Ancak bütün bu eksiklere rağmen hikâye bir şekilde akıyor, bazı sahneler bizi gerçekten duygulandırıyor. Değindiğimiz gibi Selim karakterinin geçmişi ve ailesinden kopuk olmasının nedenleri hakkında aklımızda hiçbir soru işareti kalmıyor, filmde bir samimiyet ve sıcaklık duygusu eksik olmuyor.

Oynadığı her rolün hakkını veren usta oyuncu Selçuk Yöntem, Selim rolünde (kendi çabasıyla) belli ölçülerde derinlikli bir karakter çizmeyi başarıyor. Aynı şekilde onun gençliğini oynayan Kubilay Aka da inandırıcı ve nüanslı bir oyunculuk sergilemeyi başarıyor. Yan rollerde deneyimli isimler Günay Karacaoğlu ve Nergis Öztürk de göz dolduruyor ama filmin oyunculuk açısından asıl sürprizi Suna’ya hayat veren genç oyuncu Selin Şekerci’den geliyor. Kendisi sinemaya yabancı olmasa da yine de rahat gözüken ama çok kolay karikatüre dönüşebilecek bir rolün altından başarıyla kalkması bizce gerçekten altı çizilmesi gereken bir durum. Suna karakterine 'inanmamız' onun özverili oyunculuğu sayesinde oluyor.

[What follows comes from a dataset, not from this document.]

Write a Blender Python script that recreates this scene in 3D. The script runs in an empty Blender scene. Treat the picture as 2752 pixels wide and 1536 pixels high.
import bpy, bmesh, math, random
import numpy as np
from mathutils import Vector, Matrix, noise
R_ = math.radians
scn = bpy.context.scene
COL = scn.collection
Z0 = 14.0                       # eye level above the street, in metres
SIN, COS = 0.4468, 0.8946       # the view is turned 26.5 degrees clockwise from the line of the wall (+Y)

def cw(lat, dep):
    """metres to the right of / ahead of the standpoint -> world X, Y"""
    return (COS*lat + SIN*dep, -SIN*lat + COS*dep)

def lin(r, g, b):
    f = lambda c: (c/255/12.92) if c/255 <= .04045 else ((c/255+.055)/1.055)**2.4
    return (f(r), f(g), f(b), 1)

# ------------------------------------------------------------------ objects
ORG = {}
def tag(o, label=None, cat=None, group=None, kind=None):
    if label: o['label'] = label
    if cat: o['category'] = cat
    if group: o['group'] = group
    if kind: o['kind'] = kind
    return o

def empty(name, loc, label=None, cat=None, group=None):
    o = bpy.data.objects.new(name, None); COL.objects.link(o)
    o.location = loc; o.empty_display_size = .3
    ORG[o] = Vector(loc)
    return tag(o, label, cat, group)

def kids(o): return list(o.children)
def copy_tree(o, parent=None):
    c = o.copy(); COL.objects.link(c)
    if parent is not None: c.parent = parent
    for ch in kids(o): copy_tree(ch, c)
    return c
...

Sonuçta Çağan Irmak, son filmi "Sevda Mecburi İstikamet" ile en iyi yaptığı şeye devam ediyor. Biz şahsen yönetmenin (diğer filmleri kadar dikkat çelmemiş olsa da) "Prensesin Uykusu" filmindeki gibi duygusal yoğunlukla masalsı, fantastik bir dünyayı birleştirdiği, türler arası yapımını daha ilginç bulmuştuk. Dediğimiz gibi Irmak belki bu sefer bizi "Babam ve Oğlum" veya "Issız Adam" filmlerindeki kadar 'sarsmıyor' ama belli bir seyir keyfi vermeyi ve zaman zaman duygulandırmayı başarıyor… Bir kez daha!